Even the computer magnate in his private jet remembers his

heroic days in Silicon Valley when he was soldering semi-legal

circuit boards in a small garage.

Hence the establishment of the Electronic Frontier Foundation.

The sherriff had shown up in Tombstone to clean up that outlaw

town, but the response of the citizens was swift and

well-financed.

Steve Jackson was provided with a high-powered lawyer

specializing in Constitutional freedom-of-the-press issues.

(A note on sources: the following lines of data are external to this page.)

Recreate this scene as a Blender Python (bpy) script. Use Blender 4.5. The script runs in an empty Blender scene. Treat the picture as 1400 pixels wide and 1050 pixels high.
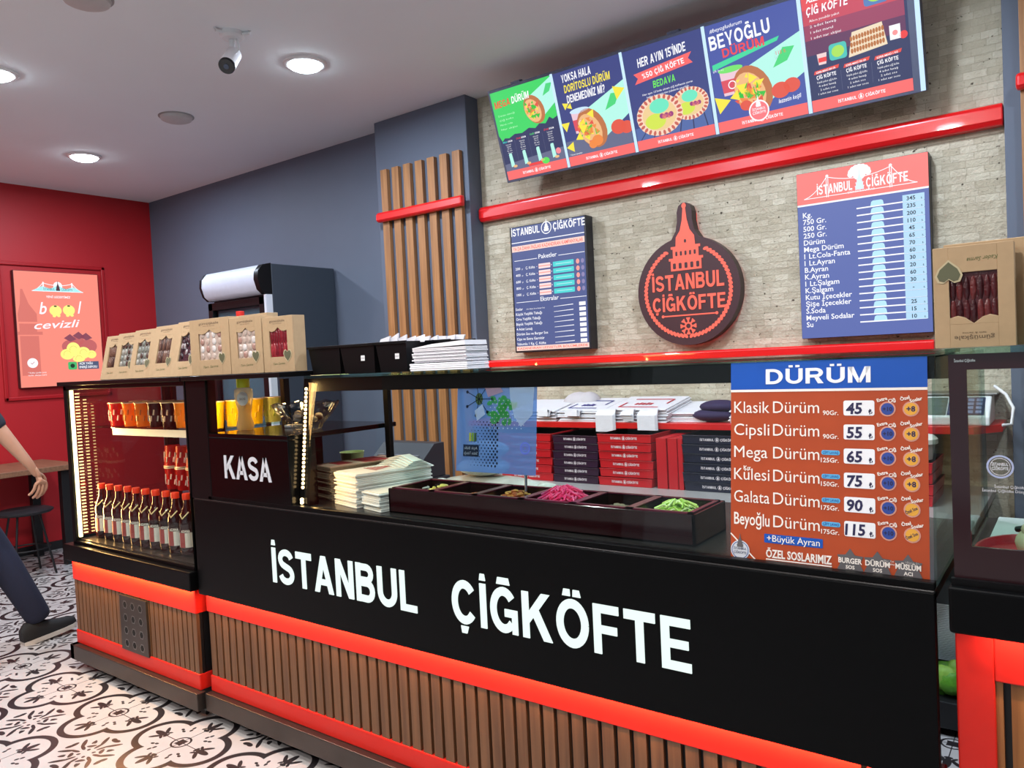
import bpy, math, random
from math import sin, cos, pi, radians, atan2, hypot
from mathutils import Vector, Matrix, Euler

random.seed(7)
SC = bpy.context.scene
COL = SC.collection

# ------------------------------------------------------------------ camera
cam_data = bpy.data.cameras.new('camera')
cam_data.sensor_fit = 'HORIZONTAL'
cam_data.sensor_width = 36.0
cam_data.lens = 36.0 * 1047.185 / 1400.0
cam_data.clip_start = 0.05
cam = bpy.data.objects.new('camera', cam_data)
COL.objects.link(cam)
_y, _p, _r = radians(36.7305), radians(-1.8959), radians(-2.7858)
_fw = Vector((-sin(_y) * cos(_p), cos(_y) * cos(_p), sin(_p)))
_r0 = Vector((cos(_y), sin(_y), 0)); _u0 = _r0.cross(_fw)
_rt = _r0 * cos(_r) + _u0 * sin(_r); _up = -_r0 * sin(_r) + _u0 * cos(_r)
cam.matrix_world = Matrix(((_rt.x, _up.x, -_fw.x, 0.0), (_rt.y, _up.y, -_fw.y, 0.0),
                           (_rt.z, _up.z, -_fw.z, 1.4), (0, 0, 0, 1)))
SC.camera = cam

# ------------------------------------------------------------------ exposure, world
SC.view_settings.view_transform = 'Standard'
SC.view_settings.look = 'None'
SC.view_settings.gamma = 1.0
SC.view_settings.use_curve_mapping = False
SC.view_settings.exposure = 0.14
W = bpy.data.worlds.new('daylight'); SC.world = W; W.use_nodes = True
W.node_tree.nodes['Background'].inputs[0].default_value = (0.78, 0.86, 1.0, 1)
W.node_tree.nodes['Background'].inputs[1].default_value = 0.25
LAMP_W = 25.0        # every ceiling downlight
DAY_W = 14.0         # added area lamp standing in for daylight at the unseen shop window

# ------------------------------------------------------------------ colours and materials
def lin(c):
    o = []
    for v in c:
        v = v / 255.0
        o.append(v / 12.92 if v <= 0.04045 else ((v + 0.055) / 1.055) ** 2.4)
    return tuple(o)

_mats = {}
def new_mat(name):
    m = bpy.data.materials.new(name); m.use_nodes = True
    nt = m.node_tree
    return m, nt, nt.nodes['Principled BSDF']

def mat(name, rgb, rough=0.5, metal=0.0, var=0.06, scale=30.0, spec=0.5, bump=0.0, coat=0.0):
    """plain painted / plastic / paper surface with a faint procedural mottling"""
    if name in _mats: return _mats[name]
    m, nt, b = new_mat(name)
    c = lin(rgb)
    n = nt.nodes.new('ShaderNodeTexNoise'); n.inputs['Scale'].default_value = scale; n.inputs['Detail'].default_value = 3
    tc = nt.nodes.new('ShaderNodeTexCoord'); nt.links.new(tc.outputs['Object'], n.inputs['Vector'])
    mx = nt.nodes.new('ShaderNodeMix'); mx.data_type = 'RGBA'
    mx.inputs[6].default_value = (*[v * (1 - var) for v in c], 1)
    mx.inputs[7].default_value = (*[min(1, v * (1 + var)) for v in c], 1)
    nt.links.new(n.outputs[0], mx.inputs[0]); nt.links.new(mx.outputs[2], b.inputs['Base Color'])
    b.inputs['Roughness'].default_value = rough; b.inputs['Metallic'].default_value = metal
    b.inputs['Specular IOR Level'].default_value = spec
    b.inputs['Coat Weight'].default_value = coat
    if bump:
        bp = nt.nodes.new('ShaderNodeBump'); bp.inputs['Strength'].default_value = bump; bp.inputs['Distance'].default_value = 0.01
        nt.links.new(n.outputs[0], bp.inputs['Height']); nt.links.new(bp.outputs[0], b.inputs['Normal'])
    _mats[name] = m
    return m

def lit(rgb, strength=1.0):
    """backlit print, lamp or screen: it gives off its own light"""
    k = 'lit_%d_%d_%d_%g' % (*rgb, strength)
    if k in _mats: return _mats[k]
    m, nt, b = new_mat(k)
    b.inputs['Base Color'].default_value = (0.02, 0.02, 0.02, 1)
    b.inputs['Roughness'].default_value = 0.35
    b.inputs['Specular IOR Level'].default_value = 0.3
    b.inputs['Emission Color'].default_value = (*lin(rgb), 1)
    b.inputs['Emission Strength'].default_value = strength
    _mats[k] = m
    return m

def ink(rgb, rough=0.45):
    return mat('ink_%d_%d_%d' % rgb, rgb, rough=rough, var=0.03)

def glass(name, tint=(246, 250, 249), ior=1.45, refl=1.0, k0=0.4, k1=0.32):
    if name in _mats: return _mats[name]
    m, nt, b = new_mat(name); nt.nodes.remove(b)
    out = nt.nodes['Material Output']
    t = nt.nodes.new('ShaderNodeBsdfTransparent'); t.inputs[0].default_value = (*lin(tint), 1)
    g = nt.nodes.new('ShaderNodeBsdfGlossy'); g.inputs['Roughness'].default_value = 0.0
    g.inputs[0].default_value = (refl, refl, refl, 1)
    # Schlick reflectance, the same from either side of the pane
    geo = nt.nodes.new('ShaderNodeNewGeometry'); dt = nt.nodes.new('ShaderNodeVectorMath'); dt.operation = 'DOT_PRODUCT'
    nt.links.new(geo.outputs['Normal'], dt.inputs[0]); nt.links.new(geo.outputs['Incoming'], dt.inputs[1])
    X.nt = nt; f0 = ((ior - 1) / (ior + 1)) ** 2
    f = X.op('POWER', X.op('SUBTRACT', 1.0, X(dt.outputs['Value']).abs()), 5.0) * (1 - f0) * k1 + f0 * k0
    mx = nt.nodes.new('ShaderNodeMixShader')
    nt.links.new(f.v, mx.inputs[0]); nt.links.new(t.outputs[0], mx.inputs[1]); nt.links.new(g.outputs[0], mx.inputs[2])
    nt.links.new(mx.outputs[0], out.inputs[0])
    _mats[name] = m
    return m

def translucent(name, rgb, mixf=0.5, clear=0.0, rough=0.25):
    """thin plastic or liquid that lets light through"""
    if name in _mats: return _mats[name]
    m, nt, b = new_mat(name)
    out = nt.nodes['Material Output']; c = (*lin(rgb), 1)
    b.inputs['Base Color'].default_value = c; b.inputs['Roughness'].default_value = rough
    t = nt.nodes.new('ShaderNodeBsdfTranslucent'); t.inputs[0].default_value = c
    mx = nt.nodes.new('ShaderNodeMixShader'); mx.inputs[0].default_value = mixf
    nt.links.new(b.outputs[0], mx.inputs[1]); nt.links.new(t.outputs[0], mx.inputs[2])
    last = mx
    if clear > 0:
        tr = nt.nodes.new('ShaderNodeBsdfTransparent'); tr.inputs[0].default_value = (*[0.4 + 0.6 * v for v in lin(rgb)], 1)
        m2 = nt.nodes.new('ShaderNodeMixShader'); m2.inputs[0].default_value = clear
        nt.links.new(mx.outputs[0], m2.inputs[1]); nt.links.new(tr.outputs[0], m2.inputs[2]); last = m2
    nt.links.new(last.outputs[0], out.inputs[0])
    _mats[name] = m
    return m

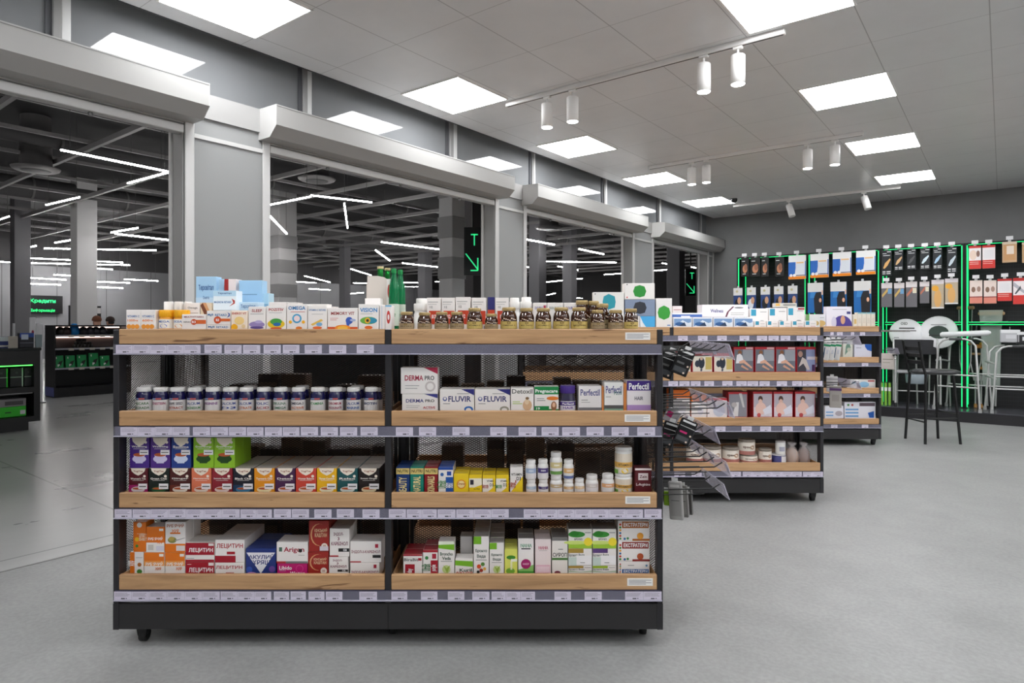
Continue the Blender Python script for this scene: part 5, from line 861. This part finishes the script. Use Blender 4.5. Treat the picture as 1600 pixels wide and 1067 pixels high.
# crutches
def crutch(px, s, h, label, lean=0, pad='c8a078', w=.13):
    e = empty('crutch', rpos(px, s), RZ); tag(e, label, 'crutch', 'crutches in the green lit bay')
    for q in (-1, 1): m = MB(); m.tube([(q*.012, 0, .35), (q*w*.45, lean*.4, .6), (q*w*.55, lean, h-.03)], .009, TUBEM, 8); m.build('side_shaft', e)
    m = MB(); m.tube([(0, 0, .02), (0, 0, .42)], .011, TUBEM, 8); m.lathe([(.02, 0), (.02, .03), (.013, .05)], mat('b8864a', .6), (0, 0, 0), 10); m.build('lower_shaft', e)
    m = MB(); m.box(-w*.75, w*.75, lean-.02, lean+.02, h-.05, h, mat(pad, .6), .015); m.build('underarm_pad', e); m = MB(); m.tube([(-w*.5, lean*.6, h*.62), (w*.5, lean*.6, h*.62)], .016, mat(pad, .6), 8); m.build('hand_grip', e)
crutch(1508, 10.32, 1.33, 'tallest wrapped crutch with tan pad, beside the round seats', .12); crutch(1524, 10.34, 1.12, 'second crutch with tan pad, between the tallest and green wrap', .14)
crutch(1541, 10.38, .85, 'short crutch with yellow pad behind the walking frame', .05, 'd0a030', .1); crutch(1533, 10.36, .82, 'short crutch with orange grip, left of the yellow padded one', .05, 'c8843a', .1)
# wrapped support, green light shines through
GW = mat((.75, .85, .78), .2, alpha=.35, name='thin_film')
e = empty('wrapped_support', rpos(1549, 10.34), RZ); tag(e, 'tan topped support in thin film, glowing green from the strip behind', 'support')
for q in (-1, 1): m = MB(); m.tube([(q*.04, 0, 0), (q*.06, 0, .7), (q*.08, .0, 1.2)], .012, TUBEM); m.lathe([(.018, 0), (.018, .03)], RUBBER, (q*.04, 0, 0)); m.build('shaft', e)
m = MB(); m.box(-.14, .14, -.03, .03, 1.2, 1.25, mat('c8a078', .6), .02); m.build('pad', e)
m = MB(); m.prism([(-.09, .3), (.09, .3), (.1, .9), (.12, 1.27), (-.13, 1.27), (-.1, .9)], 1, -.045, .05, GW); m.build('film_wrap', e)
m = MB(); m.tube([(-.16, -.06, .95), (-.15, -.1, 1.08), (0, -.12, 1.1), (.17, -.1, 1.12)], .011, mat('5a5a5c', .4)); m.build('handle', e)
# bagged items on the right walker
for i, (px, w) in enumerate(((1578, .2), (1604, .2))):
    n, Y = nb(px, 10.0); m = MB(); m.box(-w/2, w/2, 0, .1, -.16, 0, mat(['b8b8bc', '2a2a2c'][i], .3), .01); art(m, [r_(.05, .75, 1, .98, 'e4e4e6'), r_(.3, .3, .8, .6, 'd0d0d4')], -w/2, w/2, -.16, 0)
    m.tube([(0, .05, 0), (0, .05, .03)], .004, CHROME); m.tube([(0, .05, .03), (0, .45, .03)], .004, CHROME)
    o = m.build('boxed_accessory', None, room(n, 9.99, zb_(515+i*3, Y)), RZ); tag(o, ['silver packet with white card above the nearest walking frame', 'dark packet with white card at the right edge'][i], 'packet')
# left end of the plinth: canes, white packet, chrome rail
for i, px in enumerate((1378, 1384, 1390)):
    s = 9.9; n, Y = nb(px, s); m = MB(); m.tube([(0, 0, 0), (0, 0, .30)], .016, mat('8ac04a', .35), 12); m.tube([(0, 0, .19), (0, 0, .24)], .0175, WHITE, 12); m.tube([(0, 0, .3), (0, 0, .31)], .018, mat('2a5a2a', .5), 12)
    o = m.build('green_tube', None, room(n, s, PZ), RZ); tag(o, 'bright green tube with white band on the plinth, %s of three' % ['left', 'middle', 'right'][i], 'tube', 'green tubes')
wallpack(1377, 1400, 552, 577, 'c8beb8', [r_(.1, .6, .8, .65, '887'), r_(.1, .4, .6, .44, '998')], 'pale packet beside the farthest gondola, above the green tubes', tagc=False, s=9.95)
m = MB(); m.box(-.2, .2, -.01, .01, -.012, .012, CHROME, .003); m.tube([(.1, 0, 0), (.1, .5, 0)], .008, CHROME); n, Y = nb(1395, 9.9); o = m.build('display_rail', None, room(n, 9.9, zb_(517, Y)), RZ); tag(o, 'short chrome rail left of the round white seats', 'rail')
# ------------------------------------------------------------ BAR STOOL
e = empty('bar_stool', (4.39, 6.69, 0)); tag(e, 'tall black bar stool with slatted back, alone on the floor', 'stool')
LG = {(-1, -1): (-.17, -.17), (-1, 1): (-.17, .16), (1, -1): (.18, -.17), (1, 1): (.17, .16)}
for (a, b), (x, y) in LG.items():
    m = MB(); tx, ty = x*.72, y*.8
    if a < 0: m.tube([(x-.01, y, 0), (tx-.03, ty, .7), (tx-.06, ty, .8), (tx-.1, ty, 1.05)], .0135, BLACK, 10)
    else: m.tube([(x, y, 0), (tx, ty, .7)], .0135, BLACK, 10)
    m.build('leg', e)
m = MB(); m.T = Matrix.Diagonal((1.0, .72, 1, 1)); m.lathe([(.02, .7), (.2, .705), (.245, .72), (.245, .735), (.2, .752), (.02, .756)], mat('3a3a3c', .35), (.03, 0, 0), 32); m.build('seat', e)
for z in (.83, .9, .97):
    m = MB(); x = -.12-.06*(z-.7)/.35-.03; m.box(x-.008, x+.008, -.135, .128, z-.02, z+.02, BLACK, .006); m.build('back_slat', e)
for pts in ([(-.165, -.16, .26), (.165, -.16, .26)], [(-.165, .15, .26), (.165, .15, .26)], [(.165, -.16, .3), (.16, .15, .3)], [(-.165, -.16, .22), (-.165, .15, .22)]):
    m = MB(); m.tube(pts, .008, BLACK); m.build('foot_rail', e)
# ------------------------------------------------------------ THE MALL BEYOND THE OPENINGS
for i, (px, Y, w, mt, lab) in enumerate(((131, 15.8, .44, COLM, 'pale square column behind the dark shelf unit, left opening'), (32, 17.0, .36, COLD, 'dark grey square column at the left edge of the photo'), (441, 16.0, .5, COLM, 'big grey column with bolted plates in the second opening'), (706, 9.6, .28, COLM, 'grey steel column left of the green arrow sign'), (539, 24, .3, COLD, 'thin distant column in the second opening'), (664, 26, .42, COLD, 'distant column left of the steel column'), (840, 18, .36, COLD, 'grey column in the third opening'), (1056, 14, .3, COLD, 'grey column in the fourth opening'), (738, 10.8, .35, mat('4a4648', .6), 'dark column behind the green arrow sign'), (890, 24, .4, COLD, 'far column in the third opening'))):
    p = P(px, HZ, Y); e = empty('column', (p.x, p.y, 0), RZ); tag(e, lab, 'column'); m = MB(); m.box(-w/2, w/2, -w/2, w/2, 0, 4.79, mt, .01); m.build('shaft', e)
    if i in (2, 3):
        m = MB()
        for z in (1.3, 1.9, 2.5, 3.1): 
            m = MB(); m.box(-w/2-.012, w/2+.012, -w/2-.012, w/2+.012, z, z+.32, mat('a09f9f', .5), .006); m.build('bolted_plate', e)
def hang(o_parent, x, y, z, top):
    m = MB(); m.tube([(x, y, z), (x, y, top)], .004, mat('555'), 5, False); m.build('suspension_wire', o_parent)
LED = [(95, 234, 263, 268), (263, 269, 200, 286), (124, 308, 72, 320), (14, 338, -15, 348), (215, 356, 174, 363), (180, 365, 265, 375), (122, 373, 86, 379), (56, 384, 26, 390), (69, 388, 244, 391), (23, 402, 192, 410), (49, 411, 203, 414), (-20, 407, 43, 412), (111, 418, 119, 418), (144, 419, 176, 421), (84, 429, 117, 431), (46, 434, 103, 437), (45, 443, 95, 445), (194, 436, 247, 439), (152, 440, 203, 442), (145, 448, 192, 450),
       (421, 320, 485, 307), (486, 305, 581, 316), (538, 318, 543, 356), (421, 337, 448, 365), (596, 378, 691, 390), (587, 391, 609, 407), (629, 411, 692, 418), (548, 420, 580, 430), (476, 431, 516, 441), (463, 440, 494, 442), (483, 451, 516, 453), (552, 442, 600, 443), (545, 459, 568, 457), (630, 441, 662, 442), (633, 448, 661, 448), (680, 440, 692, 440),
       (823, 374, 866, 382), (829, 408, 963, 410), (905, 389, 943, 397), (823, 417, 849, 418), (872, 416, 903, 422), (944, 429, 973, 427), (850, 441, 910, 435), (850, 462, 868, 458), (892, 465, 910, 466), (1021, 423, 1046, 421), (1035, 411, 1046, 413), (1080, 417, 1102, 421)]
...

Faced with this, a markedly un-contrite Secret Service returned

Jackson's machinery, after months of delay -- some of it broken,

with valuable data lost. Jackson sustained many thousands of

dollars in business losses, from failure to meet deadlines and

loss of computer-assisted production.

Half the employees of Steve Jackson Games were sorrowfully

laid-off. Some had been with the company for years -- not

statistics, these people, not "hackers" of any stripe, but

bystanders, citizens, deprived of their livelihoods by the

zealousness of the March 1 seizure. Some have since been

re-hired -- perhaps all will be, if Jackson can pull his company

out of its persistent financial hole. Devastated by the raid,

the company would surely have collapsed in short order -- but

SJG's distributors, touched by the company's plight and feeling

some natural subcultural solidarity, advanced him money to

scrape along.

In retrospect, it is hard to see much good for anyone at all in

the activities of March 1. Perhaps the Jackson case has served

as a warning light for trouble in our legal system; but that's

not much recompense for Jackson himself. His own unsought fame

may be helpful, but it doesn't do much for his unemployed

co-workers. In the meantime, "hackers" have been vilified and

demonized as a national threat. "Cyberpunk," a literary term,

has become a synonym for computer criminal. The cyber-police

have leapt where angels fear to tread. And the phone companies

have badly overstated their case and deeply embarrassed their

protectors.

But sixteen months later, Steve Jackson suspects he may yet pull

through. Illuminati is still on-line. GURPS Cyberpunk, while

it failed to match Satanic Verses, sold fairly briskly. And

SJG headquarters, the site of the raid, will soon be the site of

Cyberspace Weenie Roast to start an Austin chapter of the

Electronic Frontier Foundation. Bring your own beer.